The festivities were shot at night on the Fei Teng backlot at the China Film Group Film Base, which was dressed like a sparkling village, lit with beautiful, glittering lanterns of all shapes and sizes. The set was also dressed with vendors offering the traditional cakes, incense sticks, and lanterns. It is here that Dre runs into his love Mei Ying, and they go off to share a date and their first kiss.

"I was really nervous about our kissing scene, and my legs were shaking," remembers Wenwen Han, who plays Mei Ying. "But Jaden was brave and told me not to be scared, because he was nervous too."

"It was my first screen kiss, too," says Jaden Smith. "It was kind of odd when we first started shooting the scene and then Wen Wen started getting nervous so I just said, ‘Relax, relax…I’m good at kissing, so it’s gonna be alright!’ And finally it was all fine and we got the shot."

Also constructed at Fei Teng backlot was the shadow theater, where puppets re-enact the Qi Xi tale of the forsaken lovers.

The Tournament

Everything that Mr. Han is instructing leads up to the tournament, the final showdown between Dre and the bully, Cheng. The interior of Beijing’s Feng Tai Sports Arena represented the "People’s Auditorium" where the huge competition takes place.

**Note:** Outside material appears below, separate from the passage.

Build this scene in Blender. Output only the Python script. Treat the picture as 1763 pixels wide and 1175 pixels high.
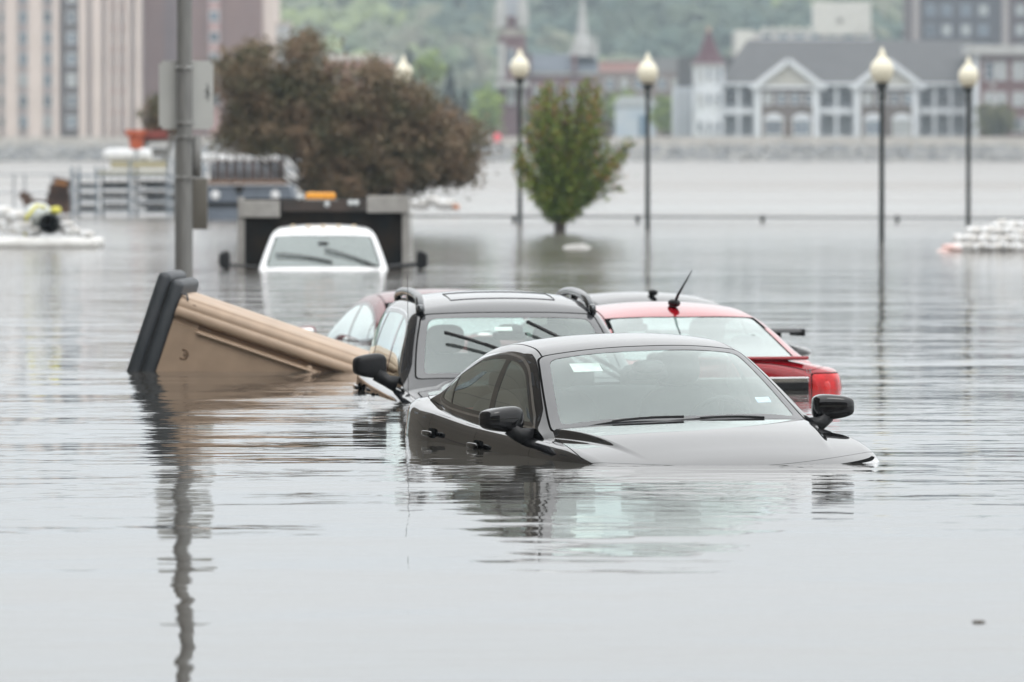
import bpy, bmesh, math, random
import numpy as np
from mathutils import Vector, Matrix
R = math.radians
random.seed(7); rng = np.random.default_rng(7)
S = bpy.context.scene; COL = S.collection
for o in list(bpy.data.objects): bpy.data.objects.remove(o)

# ------------------------------------------------------------------ camera
F = 12000.0; HC = 1.72; PITCH = math.atan((587.5-249.0)/F)      # focal length in photo pixels, eye height above the flood water
cd = bpy.data.cameras.new('camera'); cam = bpy.data.objects.new('camera', cd); COL.objects.link(cam)
cam.location = (0, 0, HC); cam.rotation_euler = (R(90)-PITCH, 0, 0)
cd.sensor_width = 36; cd.lens = 36*F/1763.0; cd.clip_start = .5; cd.clip_end = 6000
cd.dof.use_dof = True; cd.dof.focus_distance = 39.0; cd.dof.aperture_fstop = 4.6
S.camera = cam
def X(px, D): return (px-881.5)/F*D
def Z(py, D): return HC + D*math.tan(math.atan((587.5-py)/F)-PITCH)

# ------------------------------------------------------------------ sky, sun, exposure
SUN_EL, SUN_RO = R(55), R(200)
w = bpy.data.worlds.new('World'); S.world = w; w.use_nodes = True
nt = w.node_tree; nt.nodes.clear()
N = nt.nodes.new; LK = nt.links.new
out = N('ShaderNodeOutputWorld'); bg = N('ShaderNodeBackground'); LK(bg.outputs[0], out.inputs[0]); bg.inputs[1].default_value = .1
sky = N('ShaderNodeTexSky'); sky.sky_type = 'NISHITA'; sky.sun_disc = False; sky.sun_elevation = SUN_EL; sky.sun_rotation = SUN_RO
sky.air_density = 1.0; sky.dust_density = 6.0
hs = N('ShaderNodeHueSaturation'); hs.inputs['Saturation'].default_value = .25; LK(sky.outputs[0], hs.inputs['Color'])
tc = N('ShaderNodeTexCoord'); sx = N('ShaderNodeSeparateXYZ'); LK(tc.outputs['Generated'], sx.inputs[0])
mr = N('ShaderNodeMapRange'); LK(sx.outputs[2], mr.inputs[0]); mr.inputs[1].default_value = 0; mr.inputs[2].default_value = 1
mr.inputs[3].default_value = 1.0; mr.inputs[4].default_value = 2.5
no = N('ShaderNodeTexNoise'); no.inputs['Scale'].default_value = 2.2; no.inputs['Detail'].default_value = 3; LK(tc.outputs['Generated'], no.inputs['Vector'])
nm = N('ShaderNodeMapRange'); LK(no.outputs['Fac'], nm.inputs[0]); nm.inputs[1].default_value = .3; nm.inputs[2].default_value = .7; nm.inputs[3].default_value = .93; nm.inputs[4].default_value = 1.07
mu = N('ShaderNodeMath'); mu.operation = 'MULTIPLY'; LK(mr.outputs[0], mu.inputs[0]); LK(nm.outputs[0], mu.inputs[1])
vm = N('ShaderNodeVectorMath'); vm.operation = 'SCALE'; vm.inputs[0].default_value = (9.85, 10.0, 10.05); LK(mu.outputs[0], vm.inputs['Scale'])
mx = N('ShaderNodeMix'); mx.data_type = 'RGBA'; mx.inputs[0].default_value = .88; LK(hs.outputs[0], mx.inputs[6]); LK(vm.outputs[0], mx.inputs[7])
LK(mx.outputs[2], bg.inputs[0])
sl = bpy.data.lights.new('sun', 'SUN'); sl.energy = .7; sl.angle = R(25); sl.color = (1, .97, .93)
so = bpy.data.objects.new('sun', sl); COL.objects.link(so)
so.rotation_euler = (R(90)-SUN_EL, 0, R(25))
S.view_settings.view_transform = 'Standard'; S.view_settings.look = 'None'; S.view_settings.exposure = .2; S.view_settings.gamma = 1
S.render.resolution_x = 1024; S.render.resolution_y = 682
S.cycles.max_bounces = 8; S.cycles.transparent_max_bounces = 12; S.cycles.volume_bounces = 0
S.cycles.caustics_reflective = False; S.cycles.caustics_refractive = False

# ------------------------------------------------------------------ materials
MC = {}
def mat(name, c, rough=.6, metal=0, coat=0, c2=None, ns=3, bump=0, bs=30, spec=.5, emit=None, stretch=None):
    if name in MC: return MC[name]
    m = bpy.data.materials.new(name); m.use_nodes = True; t = m.node_tree; b = t.nodes['Principled BSDF']
    b.inputs['Base Color'].default_value = (*c, 1); b.inputs['Roughness'].default_value = rough; b.inputs['Metallic'].default_value = metal
    b.inputs['Coat Weight'].default_value = coat; b.inputs['Coat Roughness'].default_value = .02; b.inputs['Specular IOR Level'].default_value = spec
    tcn = t.nodes.new('ShaderNodeTexCoord'); vec = tcn.outputs['Object']
    if stretch:
        mp = t.nodes.new('ShaderNodeMapping'); mp.inputs['Scale'].default_value = stretch; t.links.new(vec, mp.inputs[0]); vec = mp.outputs[0]
    if c2 is None: c2 = tuple(x*.8 for x in c)
    n = t.nodes.new('ShaderNodeTexNoise'); n.inputs['Scale'].default_value = ns; n.inputs['Detail'].default_value = 5; t.links.new(vec, n.inputs['Vector'])
    r = t.nodes.new('ShaderNodeMapRange'); t.links.new(n.outputs['Fac'], r.inputs[0]); r.inputs[1].default_value = .35; r.inputs[2].default_value = .65
    x = t.nodes.new('ShaderNodeMix'); x.data_type = 'RGBA'; t.links.new(r.outputs[0], x.inputs[0]); x.inputs[6].default_value = (*c, 1); x.inputs[7].default_value = (*c2, 1)
    t.links.new(x.outputs[2], b.inputs['Base Color'])
    if bump:
        n2 = t.nodes.new('ShaderNodeTexNoise'); n2.inputs['Scale'].default_value = bs; n2.inputs['Detail'].default_value = 4; t.links.new(vec, n2.inputs['Vector'])
        bp = t.nodes.new('ShaderNodeBump'); bp.inputs['Strength'].default_value = 1; bp.inputs['Distance'].default_value = bump
        t.links.new(n2.outputs['Fac'], bp.inputs['Height']); t.links.new(bp.outputs[0], b.inputs['Normal'])
    if emit: b.inputs['Emission Color'].default_value = (*emit[0], 1); b.inputs['Emission Strength'].default_value = emit[1]
    MC[name] = m; return m
def leafmat(name, cols, rough=.6, nw=.0, nsc=2.0):
    if name in MC: return MC[name]
    m = bpy.data.materials.new(name); m.use_nodes = True; t = m.node_tree; b = t.nodes['Principled BSDF']
    g = t.nodes.new('ShaderNodeNewGeometry'); cr = t.nodes.new('ShaderNodeValToRGB'); tcn = t.nodes.new('ShaderNodeTexCoord'); nz = t.nodes.new('ShaderNodeTexNoise'); nz.inputs['Scale'].default_value = nsc; nz.inputs['Detail'].default_value = 2; t.links.new(tcn.outputs['Object'], nz.inputs['Vector'])
    m1 = t.nodes.new('ShaderNodeMapRange'); t.links.new(nz.outputs['Fac'], m1.inputs[0]); m1.inputs[1].default_value = .35; m1.inputs[2].default_value = .65; m1.inputs[3].default_value = 0; m1.inputs[4].default_value = nw
    m2 = t.nodes.new('ShaderNodeMath'); m2.operation = 'MULTIPLY_ADD'; t.links.new(g.outputs['Random Per Island'], m2.inputs[0]); m2.inputs[1].default_value = 1-nw; t.links.new(m1.outputs[0], m2.inputs[2]); t.links.new(m2.outputs[0], cr.inputs[0])
    e = cr.color_ramp.elements
    for i, c in enumerate(cols):
        p = i/(len(cols)-1)
        if i < 2: e[i].position = p; e[i].color = (*c, 1)
        else: k = e.new(p); k.color = (*c, 1)
    if len(cols) > 2: 
        for i, c in enumerate(cols): e[i].position = i/(len(cols)-1); e[i].color = (*c, 1)
    t.links.new(cr.outputs[0], b.inputs['Base Color']); b.inputs['Roughness'].default_value = rough; b.inputs['Specular IOR Level'].default_value = .25
    MC[name] = m; return m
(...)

In order to allow Jaden Smith and his castmates to have as much training as possible, the production scheduled this scene over an eight-day period at the end of the shoot. The Jackie Chan Stunt Team choreographed the finale, combining their cinematic techniques with authentic martial artistry. "Everything you see is Jackie’s interpretation," says Wu Gang.

In addition, the Stunt Team was responsible for auditioning hundreds of kids to perform in the key scenes. They searched through thousands of kids at various wushu schools around China. "A lot of these kids had good skill but no movie fighting abilities. I had to train the kids five to eight hours every day for timing, rhythm and reaction when they got hit," Wu says.

Over 800 extras were brought in daily to simulate the Tournament’s crowds and high energy atmosphere. Moreover, dozens of extras posing as photographers and videographers were also on hand.